By Roger S. Conrad on Apr. 5, 2015

When natural-gas prices hit the double-digits in mid-2008, elevated prices for wholesale electricity ensured that most operators could lock in hefty profits under term contracts. Meanwhile, lofty prices in the futures market reflected and reinforced the consensus view that the bull market for wholesale electricity would continue for years to come.

Fast-forward to today and a situation that’s the diametric opposite. Natural-gas prices have recovered from the record low hit during the no-show winter of 2011-12; however, with ample supply ready to come onstream in the event of a rally, gas prices will remain depressed for some time.

Cheap gas means low-priced wholesale power. This severe challenge has driven industry consolidation and spurred shutdowns of older, coal-fired plants.

Shares of wholesale power producers such as NRG Energy (NYSE: NRG) tend to track fluctuations in natural-gas prices.

However, Exelon Corp (NYSE: EXC) appears to have extricated itself from this situation, thanks to its pending acquisition of Pepco Holdings (NYSE: POM), a deal that will bolster the proportion of its cash flow that comes from regulated operations. Nevertheless, the stock still trades at an undemanding valuation that doesn’t reflect its potential to resume regular dividend growth.
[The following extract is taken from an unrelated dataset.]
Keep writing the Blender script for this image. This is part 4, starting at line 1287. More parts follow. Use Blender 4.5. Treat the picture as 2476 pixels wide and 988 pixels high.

(Click graph to enlarge.)EXC NRG NG1

NRG Energy also doesn’t get the respect it deserves. Although weak natural-gas prices weighed on wholesale-power prices last year, NRG Energy still grew its operating cash flow by 18.7 percent. The company’s fourth-quarter cash flow lagged year-ago results by only 6.3 percent, despite a much milder winter than the polar vortex of 2013.